O consumidor brasileiro já compromete 34,8% da sua renda anual com dívidas, de acordo com cálculos divulgados ontem pelo Banco Central. Há dois anos, o valor médio dos empréstimos contraídos correspondia a 26,7% da renda das famílias. A pesquisa do BC retrata a situação das famílias em março, mas os indicadores mais recentes mostram uma tendência de piora desse quadro. De um lado, maio mostrou a quarta queda consecutiva na renda média do brasileiro, segundo o IBGE, baseado nas seis principais regiões metropolitanas brasileiras. Ao mesmo tempo, a taxa de desemprego se mantém relativamente alta 8,9%, a segunda pior da série histórica em um mês de maio e o número de criação de empregos (0,2%) não acompanha o de desocupados, que cresceu 13% no período, maior índice desde agosto de 2006.
Do outro lado, o consumo do varejo já se recuperou do tropeço sofrido em dezembro, com o estouro da crise e das demissões, e, graças à recuperação do crédito e à baixa de juros, retomou um ciclo positivo de vendas. No acumulado dos quatro primeiros meses do ano, as taxas do varejo se estabeleceram em 4,5% para o volume de vendas e em 10,6% para a receita nominal. Algumas grandes redes varejistas, como Colombo e Ponto Frio, anunciam atualmente um faturamento entre 20% e 30% superior ao do ano passado.

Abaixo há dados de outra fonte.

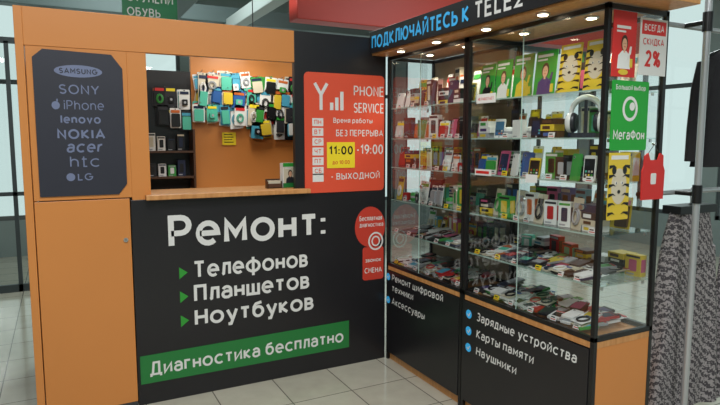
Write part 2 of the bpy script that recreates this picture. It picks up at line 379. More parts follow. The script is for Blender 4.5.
# ------------------------------------------------------------------ small goods
def phone_case(mb,M,w=.07,h=.14,d=.011,m=PB,m2=None):
    mb.rslab(w,h,d,.009,m,M); mb.rslab(w*.86,h*.9,.001,.007,m2 or m,M,z0=h*.05,y0=-.001)
    mb.disc(-w*.25,h*.86,.007,.007,-.0025,-.0009,PS,M,10); mb.disc(-w*.25,h*.86,.0045,.0045,-.0032,-.0024,PB,M,8)
def phone_front(mb,M,w=.068,h=.135,m=PB):
    mb.rslab(w,h,.009,.008,m,M); mb.box(-w*.43,w*.43,-.0008,0,h*.13,h*.87,random.choice([SCREEN,SCREEN,PB,PN,PCY]),M)
    mb.disc(0,h*.065,.005,.005,-.001,0,PS,M,8)
    for i in range(3):
        for j in range(2): mb.box(-w*.32+i*w*.25,-w*.18+i*w*.25,-.0014,-.0008,h*(.2+.14*j),h*(.28+.14*j),random.choice(PAL),M)
def blister(mb,M,w=.085,h=.17,m=PW,m2=PB):
    mb.rslab(w,h,.002,.006,m,M)
    t=random.random()
    if t<.5: mb.rslab(w*.78,h*.66,.014,.008,m2,M,z0=h*.06,y0=-.014)
    elif t<.8:
        cz=h*.38; mb.tube([(w*.3*math.cos(a*.524),-.006,cz+h*.22*math.sin(a*.524)) for a in range(12)],.004,m2,M,n=5,closed=True)
        mb.tube([(w*.2*math.cos(a*.524),-.009,cz+h*.16*math.sin(a*.524)) for a in range(12)],.004,m2,M,n=5,closed=True)
    else: mb.rslab(w*.5,h*.3,.02,.006,m2,M,z0=h*.2,y0=-.02); mb.disc(0,h*.35,w*.12,w*.12,-.021,-.02,PS,M,10)
    mb.box(-w*.4,w*.4,-.003,0,h*.76,h*.9,random.choice([RED,PCY,PB,PN,PO,GRN2,YEL,PC]),M); mb.disc(0,h*.95,.006,.004,-.0015,-.0004,PB,M,8)
def boxed(mb,M,w=.08,h=.15,d=.04,m=PW,m2=PB):
    mb.box(-w/2,w/2,0,d,0,h,m,M); mb.rslab(w*.5,h*.55,.0015,.006,m2,M,z0=h*.22,y0=-.0015)
    mb.box(-w*.44,w*.44,-.001,0,h*.86,h*.95,random.choice(NEUT),M); mb.box(-w*.4,w*.1,-.001,0,h*.05,h*.12,PS,M)
    mb.box(w/2,w/2+.001,.004,d-.004,h*.2,h*.8,m2,M)
def cable_pack(mb,M,m=PW):
    mb.box(-.04,.04,.006,.008,0,.15,PCR,M)
    mb.tube([(.028*math.cos(a*.524),0,.06+.038*math.sin(a*.524)) for a in range(12)],.004,m,M,n=5,closed=True)
    mb.tube([(.02*math.cos(a*.524),-.004,.06+.03*math.sin(a*.524)) for a in range(12)],.004,m,M,n=5,closed=True)
    mb.box(-.012,.012,-.008,.006,.1,.125,m,M)
def charger(mb,M,m=PB):
    mb.rslab(.05,.055,.03,.01,m,M); mb.tube([(-.01,0,.055),(-.01,0,.075)],.003,PS,M,n=6); mb.tube([(.01,0,.055),(.01,0,.075)],.003,PS,M,n=6)
    mb.disc(0,.025,.012,.012,-.001,0,PS,M,12)
def speaker(mb,M,m=PB):
    n=14
    mb.loft([[(r*math.cos(2*math.pi*k/n),.03+r*math.sin(2*math.pi*k/n),z) for k in range(n)] for z,r in ((0,.026),(.004,.031),(.05,.031),(.056,.027),(.058,.02))],m,M)
    mb.loft([[(r*math.cos(2*math.pi*k/n),.03+r*math.sin(2*math.pi*k/n),z) for k in range(n)] for z,r in ((.022,.0318),(.036,.0318))],PS,M)
def boxstack(mb,M,hh):
    z=0
    while z<hh*.75:
        t=random.uniform(.018,.035); w=random.uniform(.07,.1); R=M@Matrix.Translation((random.uniform(-.006,.006),0,z))
        mb.box(-w/2,w/2,0,.09,0,t,random.choice(NEUT),R); mb.box(-w*.35,w*.2,-.001,0,t*.25,t*.75,random.choice(NEUT+PAL[4:]),R); z+=t+.0005
def tag(mb,M,m=WHITE):
    mb.prism([(-.02,0),(.02,0),(.02,.026),(-.02,.026)],-.002,0,m,M); mb.box(-.015,.008,-.0025,-.002,.014,.02,BLACK,M); mb.box(-.015,.015,-.0025,-.002,.005,.009,RED,M)
def promo_person(mb,M,w=.15,h=.21,bg=GRN2,top=PPU,hair=HAIR):
    mb.rslab(w,h,.003,.004,bg,M); a=-.0008
    mb.prism([(-.34*w,.0+.02*h),(.34*w,.02*h),(.3*w,.3*h),(.1*w,.4*h),(-.1*w,.4*h),(-.3*w,.3*h)],a,0,top,M)
    mb.disc(0,.56*h,.17*w,.17*h,a*1.4,0,hair,M,16); mb.disc(0,.53*h,.125*w,.13*h,a*2,0,SKIN,M,16); mb.box(-.04*w,.04*w,a*1.8,0,.36*h,.44*h,SKIN,M)
    for s in (-1,1): mb.disc(s*.05*w,.55*h,.014*w,.01*h,a*2.6,0,HAIR,M,6)
    mb.box(-.05*w,.05*w,a*2.6,0,.475*h,.487*h,RED,M)
    mb.prism([(.12*w,.2*h),(.34*w,.34*h),(.38*w,.5*h),(.3*w,.5*h),(.24*w,.36*h)],a*2.2,0,top,M)
    mb.box(-.42*w,.3*w,a,0,.86*h,.92*h,WHITE,M); mb.box(-.42*w,.05*w,a,0,.78*h,.82*h,WHITE,M)
    mb.prism([(.3*w,.06*h),(.44*w,.06*h),(.44*w,.24*h),(.3*w,.24*h)],a*2.4,0,PY,M)
def promo_tiger(mb,M,w=.11,h=.21):
    mb.rslab(w,h,.003,.004,PY,M); a=-.0008
    mb.disc(0,.5*h,.36*w,.27*h,a,0,PCR,M,18); mb.disc(-.25*w,.74*h,.1*w,.06*h,a*1.5,0,PB,M,10); mb.disc(.25*w,.74*h,.1*w,.06*h,a*1.5,0,PB,M,10)
    for i in range(6):
        z=(.06+.14*i)*h
        for s in (-1,1): 
            pts=[(s*.48*w,z),(s*.28*w,z+.035*h),(s*.14*w,z+.02*h),(s*.27*w,z+.06*h),(s*.48*w,z+.055*h)]
            mb.prism(pts[::s],a*2,0,PB,M)
    for s in (-1,1): mb.disc(s*.14*w,.55*h,.05*w,.025*h,a*2.5,0,WHITE,M,8); mb.disc(s*.14*w,.55*h,.02*w,.018*h,a*3.2,0,BLACK,M,8)
    mb.disc(0,.42*h,.07*w,.03*h,a*2.5,0,BLACK,M,8); mb.box(-.4*w,.4*w,a,0,.9*h,.96*h,WHITE,M)
def AT(x,y,z,tilt=0,yawd=0):
    return Matrix.Translation((x,y,z))@Matrix.Rotation(math.radians(-90+yawd),4,'Z')@Matrix.Rotation(math.radians(-tilt),4,'X')
SH=[1.82,1.61,1.41,1.18,.95,.71]
XF,XB=2.075,2.47
def stand_row(mb,y0,y1,x,z,hmax,kinds,pal,tags=.6):
    y=y1-.045
    while y>y0+.045:
        k=random.choice(kinds); m=random.choice(pal); m2=random.choice(NEUT+PAL[4:]); j=random.uniform(-18,18)
        h=hmax*random.uniform(.66,1); xx=x+random.uniform(-.02,.02)
        M=AT(xx,y,z+.001,random.uniform(4,14),j)
        if k=='case': phone_case(mb,M,.066,h*.9,.011,m,m2 if random.random()<.4 else m); st=.072
        elif k=='ph': phone_front(mb,M,.064,min(h,.135),m); st=.074
        elif k=='bl': blister(mb,M,.08,h,random.choice([PW,PCR,PY,m,PW]),m); st=.084
        elif k=='box': 
            w=random.uniform(.05,.095); boxed(mb,AT(xx,y,z+.001,0,j),w,h,.04,m,m2); st=w+.01
        elif k=='cab': cable_pack(mb,M,m); st=.082
        elif k=='chg': charger(mb,AT(xx,y,z+.001,0,j),m); st=.062
        elif k=='spk': speaker(mb,AT(xx,y,z+.001,0,j),m); st=.07
        elif k=='stk': boxstack(mb,AT(xx,y,z+.001,0,j*.6),hmax*random.uniform(.5,1)); st=.1
        y-=st+random.uniform(-.004,.012)
        if random.random()<tags: tag(mb,AT(XF+.036,y+st*.5,z+.001,10),random.choice([WHITE,WHITE,WHITE,WHITE,YEL]))
def flat_rows(mb,y0,y1,z,pal,rows=4,stack=2):
    for r in range(rows):
        x=XF+.035+r*(XB-XF-.17)/(rows-1)
        y=y1-.08
        while y>y0+.08:
            zz=0
            for s in range(random.randint(1,stack)):
                m=random.choice(pal)
                M=Matrix.Translation((x+random.uniform(-.004,.012),y,z+.0015+zz))@Matrix.Rotation(math.radians(-90+random.uniform(-28,28)),4,'Z')@Matrix.Rotation(math.radians(-83),4,'X')@Matrix.Translation((0,-.012,0))
                q=random.random()
                if q<.4: phone_case(mb,M,.062,.105,.010,m,random.choice([m,m,random.choice(PAL)])); zz+=.012
                elif q<.75:
                    mb.box(-.035,.035,0,.012,0,.09,m,M); mb.box(-.025,.025,-.0012,0,.02,.07,random.choice(PAL),M); mb.box(-.03,.03,-.0012,0,.076,.086,random.choice([PW,PB,PR]),M); zz+=.013
                else:
                    mb.box(-.035,.035,.008,.010,0,.1,random.choice([PW,PCR]),M)
                    mb.tube([(.024*math.cos(a*.524),.003,.045+.032*math.sin(a*.524)) for a in range(12)],.005,m,M,n=5,closed=True); mb.box(-.03,.03,.006,.008,.082,.097,random.choice([PR,PBL,PB]),M); zz+=.014
            y-=random.uniform(.062,.078)
    y=y1-.06
    while y>y0+.05:
        tag(mb,AT(XF+.03,y,z+.001,25),random.choice([WHITE,WHITE,WHITE,YEL])); y-=random.uniform(.1,.18)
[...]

"Na prática, o que se enxerga é que a sociedade brasileira está se encaminhando para um superendividamento", diz o presidente do Instituto Brasileiro de Estudo e Defesa das Relações de Consumo (Ibedec), José Geraldo Tardin. Para ele, os dados do Banco Central somados ao aumento dos índices de inadimplência mostram um sinal de alerta para os consumidores que frequentemente parcelam suas dívidas e comprometem demais sua renda em médio prazo.
Segundo Tardin, o perigo está na falta de educação financeira do consumidor para lidar com os tempos atuais da economia.
"Há cerca de quatro anos, os bancos mudaram sua estratégia de propaganda antes eram voltadas basicamente para a credibilidade e a solidez da instituição, hoje são excessivamente mercantilistas, literalmente vendendo seus produtos", diz. Uma decorrência disso é a facilitação de consumo descompassado com a renda, que em casos mais graves pode gerar "insolvência", ou seja, sem solução. Tardin diz que seu escritório já atendeu um trabalhador com renda de R$ 2,4 mil, que após um período de consumo descontrolado já está devendo dinheiro para 16 financeiras, acumulando um passivo de aproximadamente R$ 40 mil.
O professor da Sustentare Escola de Negócios Otto Nogami lembra que o aumento do endividamento das famílias não é decorrente da crise, e sim do período mais dinâmico que a economia viveu nos últimos anos. "Como o brasileiro herdou uma característica muito consumista, típica do norte-americano, até o ano passado ele aproveitou as facilidades do crédito para comprar em parcelas e comprometendo a renda futura", diz.
Como essa mesma renda está encolhendo com a crise, ele avalia que existe a tendência de aumentar a inadimplência e, em um passo seguinte, de redução da demanda o que ameaçaria a estratégia do governo federal em combater a crise por meio do fomento ao consumo. "Certamente é um problema bastante dinâmico. Ao estimular o consumo nessas condições, o governo pode estar criando problemas futuros", avalia Nogami.
Paradigma
Já o economista do Dieese, Cid Cordeiro, alerta que é importante diferenciar o descontrole do orçamento familiar da oferta de crédito. "Países de economia desenvolvida como Estados Unidos e outros europeus têm nível de endividamento da renda superior a 120%", diz, lembrando que concessão de crédito é importante ao desenvolvimento de uma nação. "Um dos grandes desafios do Brasil foi baixar a sua inflação, e outra está sendo a redução dos juros e o crédito consignado não é um vilão, ele tem um papel importante na redução do preço dos juros ao consumidor. Ampliar o crédito é diferente de ampliar o consumo descontrolado: não é porque há promoção de arroz que você precisa entupir a despensa com arroz", exemplifica.